Few, if any, colleges in the United States or the UH’s peer universities grant tenure to researchers. This is why Hawaii is known as the “gravy train.” Other institutions require researchers to attract extramural research grants to cover 40% to 80% of their salaries and benefits. Instead, the UH pays its research staff from general funds.

UHPA claims that this could jeopardize Hawaii’s R1 status; this is false because most, if not all, R1 institutions do not tenure researchers. Additionally, UH has been using tuition dollars paid by students to supplement research that is not related to their instruction.

In another example of the UH’s resistance to change, the school has seven different classifications of employees. Comparable schools have only three.

The University of Hawaii is responsible to the students and taxpayers of this state.

In response to UHPA’s concerns, I deferred SB 1328 and UHPA agreed to do a draft resolution reviewing the tenure process. UHPA’s draft was the basis for the final resolution, SCR 201. A separate resolution on extramural funding was also introduced and both were heard at the same time. Both called for a UH working group, so the Higher Education Committee combined the two for efficiency as both are related.
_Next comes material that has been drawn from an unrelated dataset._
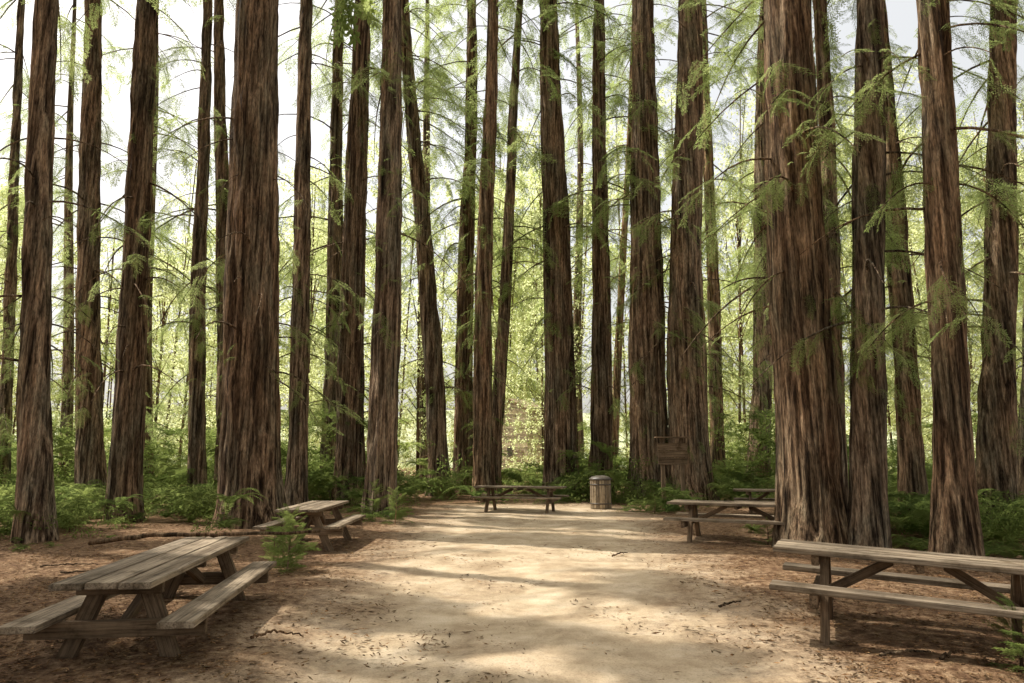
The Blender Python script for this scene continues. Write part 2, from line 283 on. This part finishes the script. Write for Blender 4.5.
    V,Q=A.get(); z0=float(gz(x,y)); ob=link(name,mk_mesh(name,V,Q,[BARK]),(x,y,z0))
    for (p_,e_,s_,gr,nm) in ((P,E,Sc,grp or G_RED,'foliage'),(P2,E2,S2,G_COA,'shade_crown')):
        if not p_: continue
        p_=np.array(p_);e_=np.array(e_);s_=np.array(s_)
        ctr=p_+np.stack([np.cos(e_[:,2])*np.cos(e_[:,1]),np.sin(e_[:,2])*np.cos(e_[:,1]),-np.sin(e_[:,1])],1)*s_[:,None]*.5
        k=keep(ctr+[x,y,z0])
        if k.sum(): NI+=int(k.sum()); scatter(nm,p_[k],e_[k],s_[k],g.integers(0,4,int(k.sum())),gr,parent=ob)
    return ob
TL=[(8,0,13,22,27),(35,540,30,47,0),(92,507,25,93,0),(124,520,28,148,0),(150,0,13,152,34),(68,0,12,70,36),(200,0,16,207,25),
(251,527,52,259,0),(226,0,17,221,26),(299,0,18,306,24),(331,0,17,340,30),(350,0,24,362,25),(379,515,26,393,0),
(440,0,18,406,30),(425,0,11,428,40),(465,0,17,470,31),(484,0,17,490,27),(492,0,12,521,29),(562,497,29,549,0),(580,0,9,577,40),(599,0,19,600,29),
(612,0,8,634,36),(648,0,34,642,27),(692,502,35,688,0),(715,0,13,704,31),(755,0,20,766,30),(816,548,57,788,0),(838,541,18,818,0),(866,551,33,873,0),
(915,527,24,878,0),(962,566,37,932,0),(996,530,34,1001,0),(1034,520,22,1050,0),(778,0,10,787,38)]
for k,(px,py,w,tx,dd) in enumerate(TL):
    if dd: d=dd; X0=(px-512)/F*d*math.cos(PITCH)
    else: X0,d=ground_at(px,py)
    xt,zt=at_depth(tx,0,d); lx=(xt-X0)/zt; r=w*0.5*d/F/0.90*math.cos(math.atan2(X0,d))
    if d<33: r-=0.012
    far=d>=28; shader=(X0<-4 and d<30)
    redwood(X0,d,r,(lx,random.uniform(-.01,.01)),H=random.uniform(31,38),near=d<33,low=3.2 if X0<-5 else 4,n_low=(20 if abs(X0)>5 else 11) if d<28 else 13,n_up=36 if far else int(max(0,(d*.78-9))*(2.0 if abs(X0)>6 else 1.4)),sprout=int((34 if X0>4 and d<25 else 21)*random.uniform(.4,1.8)),flare=random.uniform(.35,.6),up0=11 if far else 10 if abs(X0)>5 else 12,seed=k*11,
            coarse_above=99 if far else d*.78+6,grp=G_MID if far else G_RED,bl=(2.0,5.0) if far else (1.2,3.6),clumps=8 if shader else 3)
SHADE_TREES=[(9.5,3.5,.5,12),(14,7.5,.6,17),(13,-2.5,.5,10),(19,9,.55,18),(20,16,.6,24),(9,-5,.5,10),(-10,3.5,.5,13),(-13,1,.6,10),(-8,-4,.5,10),(2,-9,.6,12),(-14.5,7.5,.6,17),(-20,13,.6,21),(-17.5,12,.5,19),(-24,19,.6,24),(-17,5,.5,13),(-9.6,5.0,.3,14),(-18,9.0,.4,17),(-12,5.6,.3,15),(-8,1.5,.4,12)]  # unseen trees added outside the frame to cast shade on the clearing
for k,(x,y,r,ca) in enumerate(SHADE_TREES):
    redwood(x,y,r,(random.uniform(-.02,.02),random.uniform(-.02,.02)),H=random.uniform(29,35),near=False,low=8,n_low=2,n_up=0,sprout=3,up0=ca,seed=2000+k*13,coarse_above=ca,clumps=9 if x<0 else 4)
print('redwood instances',NI)
# ---------------------------------------------------------------- background broadleaf woodland (one mass)
A=Acc(); g=np.random.default_rng(5); LP=[]; LS=[]
spots=[(g.uniform(38,80),g.uniform(-.85,.85),0) for _ in range(88)]
spots=[s for s in spots if not (abs(s[1]-.02)<.05 and s[0]<60)]+[(g.uniform(66,90),g.uniform(-.05,.10),1) for _ in range(8)]+[(49,.045,2)]
for (d,xr,cen) in spots:
    x=xr*d
    H=g.uniform(9,19)*(d/50)+ (12 if x>0.02*d else 10 if x>-0.3*d else 5)
    lean=g.uniform(-.08,.08); tp=np.array([[x+lean*z,d,z] for z in np.linspace(0,H,8)]); A.add(*tube(tp,np.linspace(.10,.03,8),7))
    for b in range(int(H*1.2)):
        z=g.uniform(0.5,H); rad=g.uniform(.8,2.2); off=g.uniform(0,4.2)*(1-0.5*z/H); az=g.uniform(0,6.28)
        c=np.array([x+lean*z+off*math.cos(az),d+off*math.sin(az),z]); A.add(*tube(np.array([[x+lean*z*.8,d,z*.8],(np.array([x+lean*z,d,z])+c)/2,c]),[.03,.02,.01],4))
        n=int((125 if z<12 else 80)*rad**2); q=unit(g.normal(0,1,(n,3)))*(g.uniform(.05,1,(n,1))**.5)*rad*np.array([1,1,.55]); q+=0.25*np.sin(q*5+g.uniform(0,6,3)); q+=c; q[:,2]=np.abs(q[:,2])
        LP.append(q); LS.append(np.full(n,d/50*(1 if z<12 else 1.15)))
V,Q=A.get(); bt=link('background_trees',mk_mesh('background_trees',V,Q,[TWIGM]))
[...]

The resolution, approved by both houses, calls on the UH administration and UHPA to convene a task force to examine and assess the institution’s tenure system for researchers and other non-instructional staff and the compensation structure for faculty engaged in activities supported by extramural funding and grants, compare them to similar schools, and propose best practices that could be adopted by UH.

Taxpayer Money

The University of Hawaii is responsible to the students and taxpayers of this state.

As the recipient of a significant share of public money — $473 million in general funds in each of the next two fiscal years — the University of Hawaii bears an obligation to ensure that money is prudently spent. The UH must ensure that it is getting the most out of every tax dollar, that unnecessary spending is trimmed or eliminated, and that its policies and practices are up-to-date.

That is the mandate of every state agency, and the university is no exception.